Somewhere over the Atlantic I was awoken from my bunk with the news that we had a ‘fuel problem.’ I can tell you there’s nothing to bring you out of a deep sleep quite as fast as a vision of rowing the oceans in a yellow dingy.
It transpired that all the fuel quantity gauges (which are digitally displayed on a screen) had failed – indicating a problem with one of the Fuel Control Management Computers. After several resets of the computers, all with no luck, we decided to pick up the Satellite phone and call our maintenance experts back home. (“Houston …we have a problem.”)
They couldn’t advise us much beyond what we already knew. Terminating the call we continued searching for answers from the electronic library on our laptop computers before attempting yet another system reset. At that moment the Sat-phone rang with news from our engineering boffins that they had been monitoring our inputs on telemetry and were confirming the procedure we were now trying would indeed work. They had determined from remote system analysis that one of the fuel computers was corrupting the other and needed to be de-powered.
Two minutes later – end of problem.
What this illustrates is the degree of assistance available on a new generation high tech aircraft – naturally within the ground support structure of a technologically advanced airline. It doesn’t help to fly the most advanced aircraft in the world if you don’t have the ground support to optimize the operation.
It certainly is reassuring to be able to draw from as many resources as possible, especially when you have a problem over a remote part of the world.

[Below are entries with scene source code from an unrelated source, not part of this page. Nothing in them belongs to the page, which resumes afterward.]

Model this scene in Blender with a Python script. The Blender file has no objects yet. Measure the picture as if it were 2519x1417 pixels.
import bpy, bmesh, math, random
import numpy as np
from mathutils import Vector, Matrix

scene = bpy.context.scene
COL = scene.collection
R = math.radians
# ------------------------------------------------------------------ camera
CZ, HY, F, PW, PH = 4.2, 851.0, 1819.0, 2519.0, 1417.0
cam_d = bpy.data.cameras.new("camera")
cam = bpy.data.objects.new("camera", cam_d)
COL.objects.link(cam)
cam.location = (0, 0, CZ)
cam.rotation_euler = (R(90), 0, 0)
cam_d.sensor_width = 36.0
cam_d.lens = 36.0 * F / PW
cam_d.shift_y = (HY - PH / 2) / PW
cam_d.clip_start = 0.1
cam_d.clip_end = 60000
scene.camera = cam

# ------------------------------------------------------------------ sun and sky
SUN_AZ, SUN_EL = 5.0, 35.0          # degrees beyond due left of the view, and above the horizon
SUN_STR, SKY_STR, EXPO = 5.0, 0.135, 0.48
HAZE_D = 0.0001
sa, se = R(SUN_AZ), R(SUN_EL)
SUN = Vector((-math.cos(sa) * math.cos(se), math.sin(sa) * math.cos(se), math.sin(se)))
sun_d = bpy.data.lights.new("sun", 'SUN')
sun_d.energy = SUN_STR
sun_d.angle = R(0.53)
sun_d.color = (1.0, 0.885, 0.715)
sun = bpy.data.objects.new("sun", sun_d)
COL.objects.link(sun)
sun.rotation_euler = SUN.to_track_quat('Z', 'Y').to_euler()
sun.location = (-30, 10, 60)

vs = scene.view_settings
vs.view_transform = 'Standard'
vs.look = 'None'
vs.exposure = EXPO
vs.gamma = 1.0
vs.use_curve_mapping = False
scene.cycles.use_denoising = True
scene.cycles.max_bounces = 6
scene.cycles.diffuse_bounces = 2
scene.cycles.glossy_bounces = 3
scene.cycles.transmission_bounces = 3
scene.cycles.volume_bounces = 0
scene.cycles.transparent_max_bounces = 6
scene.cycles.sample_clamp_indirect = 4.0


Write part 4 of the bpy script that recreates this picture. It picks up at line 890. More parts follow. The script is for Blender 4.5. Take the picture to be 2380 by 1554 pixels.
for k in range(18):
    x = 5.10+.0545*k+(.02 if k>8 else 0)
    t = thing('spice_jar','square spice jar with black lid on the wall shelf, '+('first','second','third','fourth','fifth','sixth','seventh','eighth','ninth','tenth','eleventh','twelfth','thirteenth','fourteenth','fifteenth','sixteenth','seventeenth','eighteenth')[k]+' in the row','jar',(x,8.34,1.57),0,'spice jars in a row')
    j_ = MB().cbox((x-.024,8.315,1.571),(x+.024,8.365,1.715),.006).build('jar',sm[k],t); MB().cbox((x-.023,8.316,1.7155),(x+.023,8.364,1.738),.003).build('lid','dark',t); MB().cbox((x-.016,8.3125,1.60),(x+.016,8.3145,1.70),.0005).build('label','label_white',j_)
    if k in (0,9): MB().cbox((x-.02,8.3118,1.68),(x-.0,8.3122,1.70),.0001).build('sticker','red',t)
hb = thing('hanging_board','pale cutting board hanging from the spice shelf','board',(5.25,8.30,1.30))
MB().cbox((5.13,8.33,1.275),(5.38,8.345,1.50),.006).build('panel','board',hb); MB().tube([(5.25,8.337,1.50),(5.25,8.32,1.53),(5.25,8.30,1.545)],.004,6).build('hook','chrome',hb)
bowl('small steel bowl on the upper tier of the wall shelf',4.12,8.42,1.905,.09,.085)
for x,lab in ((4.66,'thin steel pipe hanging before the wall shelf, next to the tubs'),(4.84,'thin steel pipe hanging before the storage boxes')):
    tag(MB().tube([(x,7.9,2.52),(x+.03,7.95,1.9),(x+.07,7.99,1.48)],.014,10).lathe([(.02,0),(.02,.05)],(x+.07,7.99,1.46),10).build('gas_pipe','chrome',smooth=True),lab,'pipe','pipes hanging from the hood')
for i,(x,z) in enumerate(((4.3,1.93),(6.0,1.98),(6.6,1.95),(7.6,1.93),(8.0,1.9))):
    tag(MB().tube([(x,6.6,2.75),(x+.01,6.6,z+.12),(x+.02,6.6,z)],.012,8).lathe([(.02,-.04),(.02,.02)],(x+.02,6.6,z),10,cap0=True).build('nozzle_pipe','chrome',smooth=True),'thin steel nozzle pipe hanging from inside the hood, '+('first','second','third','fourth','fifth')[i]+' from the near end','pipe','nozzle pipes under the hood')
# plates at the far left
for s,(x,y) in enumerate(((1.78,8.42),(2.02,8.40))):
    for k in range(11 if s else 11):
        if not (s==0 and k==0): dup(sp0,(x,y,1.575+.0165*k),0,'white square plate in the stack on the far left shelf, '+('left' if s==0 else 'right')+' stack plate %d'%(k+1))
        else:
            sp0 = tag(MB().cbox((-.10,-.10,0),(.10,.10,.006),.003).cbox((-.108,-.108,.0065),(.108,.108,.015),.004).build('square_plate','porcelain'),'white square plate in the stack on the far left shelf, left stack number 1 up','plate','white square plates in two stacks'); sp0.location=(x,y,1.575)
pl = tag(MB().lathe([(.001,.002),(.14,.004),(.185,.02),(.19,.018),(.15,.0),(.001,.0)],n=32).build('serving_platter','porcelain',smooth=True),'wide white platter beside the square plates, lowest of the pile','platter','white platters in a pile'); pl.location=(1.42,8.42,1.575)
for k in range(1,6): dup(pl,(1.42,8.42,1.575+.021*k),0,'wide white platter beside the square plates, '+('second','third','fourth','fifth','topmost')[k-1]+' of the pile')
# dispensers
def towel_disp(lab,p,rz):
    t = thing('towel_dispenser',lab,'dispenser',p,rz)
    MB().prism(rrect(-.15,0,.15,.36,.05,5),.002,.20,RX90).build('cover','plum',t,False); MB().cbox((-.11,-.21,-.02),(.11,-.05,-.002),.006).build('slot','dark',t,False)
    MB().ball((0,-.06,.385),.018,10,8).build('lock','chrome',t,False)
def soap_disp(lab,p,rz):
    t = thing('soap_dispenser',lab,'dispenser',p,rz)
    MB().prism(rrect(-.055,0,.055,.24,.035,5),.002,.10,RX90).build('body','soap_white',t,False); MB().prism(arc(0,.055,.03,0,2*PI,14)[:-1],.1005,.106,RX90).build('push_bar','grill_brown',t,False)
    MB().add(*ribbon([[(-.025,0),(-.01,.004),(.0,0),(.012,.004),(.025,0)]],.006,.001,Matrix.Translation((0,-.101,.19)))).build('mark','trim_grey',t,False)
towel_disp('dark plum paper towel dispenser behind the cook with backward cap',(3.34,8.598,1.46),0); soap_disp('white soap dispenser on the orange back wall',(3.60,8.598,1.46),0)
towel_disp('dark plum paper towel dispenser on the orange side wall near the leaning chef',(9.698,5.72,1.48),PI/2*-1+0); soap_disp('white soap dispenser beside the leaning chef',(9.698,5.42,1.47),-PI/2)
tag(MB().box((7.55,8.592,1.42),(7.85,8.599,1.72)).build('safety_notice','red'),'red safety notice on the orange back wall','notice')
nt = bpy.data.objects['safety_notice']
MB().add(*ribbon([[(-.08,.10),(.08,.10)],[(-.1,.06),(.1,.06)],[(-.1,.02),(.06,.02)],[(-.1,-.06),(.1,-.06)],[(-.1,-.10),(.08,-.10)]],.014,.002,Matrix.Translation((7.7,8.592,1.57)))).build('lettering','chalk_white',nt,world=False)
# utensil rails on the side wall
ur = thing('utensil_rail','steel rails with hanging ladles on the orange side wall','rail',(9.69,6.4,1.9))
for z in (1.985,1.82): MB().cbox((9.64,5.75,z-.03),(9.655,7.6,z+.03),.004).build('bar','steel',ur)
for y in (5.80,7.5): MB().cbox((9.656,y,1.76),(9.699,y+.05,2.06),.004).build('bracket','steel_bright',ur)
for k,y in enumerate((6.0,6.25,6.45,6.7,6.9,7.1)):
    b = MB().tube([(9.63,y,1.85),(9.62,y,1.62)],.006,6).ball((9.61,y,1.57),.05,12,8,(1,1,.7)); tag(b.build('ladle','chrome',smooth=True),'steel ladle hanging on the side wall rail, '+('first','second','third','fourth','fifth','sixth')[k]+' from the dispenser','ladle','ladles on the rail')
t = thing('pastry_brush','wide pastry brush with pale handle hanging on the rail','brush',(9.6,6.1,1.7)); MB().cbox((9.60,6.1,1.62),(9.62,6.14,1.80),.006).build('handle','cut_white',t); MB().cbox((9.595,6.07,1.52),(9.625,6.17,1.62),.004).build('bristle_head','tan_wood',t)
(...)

While it is common to see more computer glitches on Airbus than Boeing, it’s very uncommon not to be able to reset them. Personally, I still think Boeing is a nicer “pilot’s” aircraft to fly. Airbus is built for the computer geek generation that honed their skills on Microsoft Flight Simulator while the rest of us were out chasing chicks and flying taildraggers. But pay no attention – that’s just the ramblings of a heretic. Airbus have done a great job of engineering-out a lot of conventional aircraft undesirable characteristics, and they’ve certainly made infinitely more information readily available to the crew. But it’s still ultimately the pilot who remains both aviation’s strongest and weakest link.
Now let me begone back to the monastery before the cyber inquisition finds me and burns me at the silicon stake. All together now. “Hommmm.”

Note:
I’ve kept the substance of this article deliberately vague in order to not give my friend Gary Wiblin too much help in a wager we have yet to undertake.
Ever sat in the back of an airliner and wondered if, in the event of the pilots becoming incapacitated, you could land the beast – based only on your light aircraft experience? (Like Charlton Heston and the ‘hostie’ in good old Hollywood style…) Well that’s Gary’s next challenge. At some stage we’re going to get him into the A340 simulator and without any help whatsoever see if he can return it to terra firma.

Ladies and gentlemen, place your bets.